▽

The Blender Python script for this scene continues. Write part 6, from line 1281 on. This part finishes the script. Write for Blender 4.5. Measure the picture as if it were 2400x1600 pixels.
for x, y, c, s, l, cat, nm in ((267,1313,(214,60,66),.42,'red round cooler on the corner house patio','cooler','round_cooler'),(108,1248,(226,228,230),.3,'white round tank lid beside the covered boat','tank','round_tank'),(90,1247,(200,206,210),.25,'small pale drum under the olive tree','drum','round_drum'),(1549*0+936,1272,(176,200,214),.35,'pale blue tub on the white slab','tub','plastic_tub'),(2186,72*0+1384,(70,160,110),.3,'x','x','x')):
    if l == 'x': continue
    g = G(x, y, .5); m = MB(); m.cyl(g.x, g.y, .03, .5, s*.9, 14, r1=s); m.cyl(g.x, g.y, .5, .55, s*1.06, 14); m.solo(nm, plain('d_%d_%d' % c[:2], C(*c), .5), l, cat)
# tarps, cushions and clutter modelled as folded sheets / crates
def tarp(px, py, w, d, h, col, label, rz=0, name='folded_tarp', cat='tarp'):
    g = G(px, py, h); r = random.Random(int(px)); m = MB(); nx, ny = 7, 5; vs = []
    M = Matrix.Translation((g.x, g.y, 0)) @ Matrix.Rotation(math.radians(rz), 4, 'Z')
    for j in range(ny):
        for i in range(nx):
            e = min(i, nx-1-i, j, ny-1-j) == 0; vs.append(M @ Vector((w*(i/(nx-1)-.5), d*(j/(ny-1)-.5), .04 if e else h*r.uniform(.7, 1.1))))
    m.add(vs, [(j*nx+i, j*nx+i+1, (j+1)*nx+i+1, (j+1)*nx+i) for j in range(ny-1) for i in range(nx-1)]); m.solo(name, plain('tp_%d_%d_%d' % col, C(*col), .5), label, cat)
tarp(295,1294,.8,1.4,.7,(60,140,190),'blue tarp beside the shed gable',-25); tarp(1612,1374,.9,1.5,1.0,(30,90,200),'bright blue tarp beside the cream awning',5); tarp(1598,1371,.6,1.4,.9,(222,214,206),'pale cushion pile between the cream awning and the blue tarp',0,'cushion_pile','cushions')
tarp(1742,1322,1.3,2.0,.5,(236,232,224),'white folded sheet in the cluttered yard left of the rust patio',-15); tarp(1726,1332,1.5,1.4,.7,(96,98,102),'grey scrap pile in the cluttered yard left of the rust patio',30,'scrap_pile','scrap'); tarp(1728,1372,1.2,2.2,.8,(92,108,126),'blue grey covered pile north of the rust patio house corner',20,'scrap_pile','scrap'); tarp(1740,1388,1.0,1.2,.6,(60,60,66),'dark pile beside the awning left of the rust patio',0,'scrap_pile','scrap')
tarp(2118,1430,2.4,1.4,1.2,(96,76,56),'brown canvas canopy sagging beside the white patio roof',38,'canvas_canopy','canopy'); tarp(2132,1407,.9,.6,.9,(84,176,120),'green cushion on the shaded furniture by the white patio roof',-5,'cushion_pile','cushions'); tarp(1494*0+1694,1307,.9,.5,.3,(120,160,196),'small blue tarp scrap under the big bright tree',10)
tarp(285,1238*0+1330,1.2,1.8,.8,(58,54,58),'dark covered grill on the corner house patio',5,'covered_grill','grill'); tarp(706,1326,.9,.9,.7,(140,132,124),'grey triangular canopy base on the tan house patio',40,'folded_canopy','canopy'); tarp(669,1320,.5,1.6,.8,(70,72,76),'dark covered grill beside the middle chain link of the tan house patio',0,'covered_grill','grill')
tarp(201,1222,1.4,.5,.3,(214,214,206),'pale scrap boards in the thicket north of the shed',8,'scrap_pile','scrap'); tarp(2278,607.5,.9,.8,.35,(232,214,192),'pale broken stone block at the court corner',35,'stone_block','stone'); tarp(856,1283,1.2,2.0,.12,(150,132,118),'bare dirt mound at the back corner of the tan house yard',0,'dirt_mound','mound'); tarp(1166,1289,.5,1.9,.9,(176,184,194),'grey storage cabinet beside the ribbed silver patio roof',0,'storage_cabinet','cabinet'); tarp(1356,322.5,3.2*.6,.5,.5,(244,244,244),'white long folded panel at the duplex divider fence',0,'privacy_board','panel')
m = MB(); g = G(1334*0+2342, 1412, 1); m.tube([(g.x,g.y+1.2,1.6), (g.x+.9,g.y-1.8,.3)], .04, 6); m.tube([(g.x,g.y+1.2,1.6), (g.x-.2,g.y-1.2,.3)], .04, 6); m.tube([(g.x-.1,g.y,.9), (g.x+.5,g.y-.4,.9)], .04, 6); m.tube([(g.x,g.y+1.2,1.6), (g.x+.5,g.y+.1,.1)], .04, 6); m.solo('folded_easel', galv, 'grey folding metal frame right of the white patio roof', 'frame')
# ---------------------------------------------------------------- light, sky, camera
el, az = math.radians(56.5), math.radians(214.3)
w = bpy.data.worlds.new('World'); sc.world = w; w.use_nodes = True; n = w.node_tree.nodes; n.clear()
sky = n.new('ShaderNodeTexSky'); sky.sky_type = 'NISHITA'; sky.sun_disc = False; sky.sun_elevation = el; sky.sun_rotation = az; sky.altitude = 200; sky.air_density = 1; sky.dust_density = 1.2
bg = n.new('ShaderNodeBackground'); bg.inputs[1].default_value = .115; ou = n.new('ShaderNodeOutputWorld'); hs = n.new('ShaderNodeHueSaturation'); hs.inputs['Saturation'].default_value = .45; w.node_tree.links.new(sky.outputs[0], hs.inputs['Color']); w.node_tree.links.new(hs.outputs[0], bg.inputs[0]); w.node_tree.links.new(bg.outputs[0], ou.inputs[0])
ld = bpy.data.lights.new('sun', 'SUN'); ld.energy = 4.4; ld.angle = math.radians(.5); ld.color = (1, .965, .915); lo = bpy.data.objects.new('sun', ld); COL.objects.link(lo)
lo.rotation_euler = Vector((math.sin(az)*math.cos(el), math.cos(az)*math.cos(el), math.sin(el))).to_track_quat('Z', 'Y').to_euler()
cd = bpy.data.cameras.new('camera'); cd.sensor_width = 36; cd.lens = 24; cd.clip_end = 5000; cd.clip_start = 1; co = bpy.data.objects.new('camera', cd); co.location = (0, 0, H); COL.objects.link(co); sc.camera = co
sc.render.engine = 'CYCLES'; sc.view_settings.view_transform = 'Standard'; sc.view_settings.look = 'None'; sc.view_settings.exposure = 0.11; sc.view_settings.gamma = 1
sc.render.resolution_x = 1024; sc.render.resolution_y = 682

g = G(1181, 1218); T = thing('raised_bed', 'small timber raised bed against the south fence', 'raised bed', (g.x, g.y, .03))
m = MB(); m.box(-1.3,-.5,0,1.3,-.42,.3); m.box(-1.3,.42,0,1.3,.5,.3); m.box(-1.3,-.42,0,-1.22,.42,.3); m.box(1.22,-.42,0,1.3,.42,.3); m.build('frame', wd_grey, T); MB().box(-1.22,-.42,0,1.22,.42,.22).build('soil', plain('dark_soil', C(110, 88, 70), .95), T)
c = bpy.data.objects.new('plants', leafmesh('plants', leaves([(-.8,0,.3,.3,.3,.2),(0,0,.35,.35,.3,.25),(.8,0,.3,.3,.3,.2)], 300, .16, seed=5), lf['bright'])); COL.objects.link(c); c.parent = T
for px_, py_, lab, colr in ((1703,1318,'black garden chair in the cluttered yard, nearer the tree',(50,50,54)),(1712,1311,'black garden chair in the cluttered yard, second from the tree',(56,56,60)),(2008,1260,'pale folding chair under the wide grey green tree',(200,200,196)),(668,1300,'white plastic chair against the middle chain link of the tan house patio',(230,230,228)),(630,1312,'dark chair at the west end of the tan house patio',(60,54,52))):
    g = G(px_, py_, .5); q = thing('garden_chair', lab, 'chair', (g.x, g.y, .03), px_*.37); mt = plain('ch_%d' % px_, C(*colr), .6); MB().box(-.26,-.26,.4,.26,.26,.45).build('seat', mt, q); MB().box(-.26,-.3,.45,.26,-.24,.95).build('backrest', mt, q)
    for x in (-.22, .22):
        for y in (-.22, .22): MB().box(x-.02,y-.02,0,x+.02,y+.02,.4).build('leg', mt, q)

△

• **Do this**: Reproduce every line of the listing above in which the string "from" appears.

• **Result of this task**:
The Blender Python script for this scene continues. Write part 6, from line 1281 on. This part finishes the script. Write for Blender 4.5. Measure the picture as if it were 2400x1600 pixels.
for px_, py_, lab, colr in ((1703,1318,'black garden chair in the cluttered yard, nearer the tree',(50,50,54)),(1712,1311,'black garden chair in the cluttered yard, second from the tree',(56,56,60)),(2008,1260,'pale folding chair under the wide grey green tree',(200,200,196)),(668,1300,'white plastic chair against the middle chain link of the tan house patio',(230,230,228)),(630,1312,'dark chair at the west end of the tan house patio',(60,54,52))):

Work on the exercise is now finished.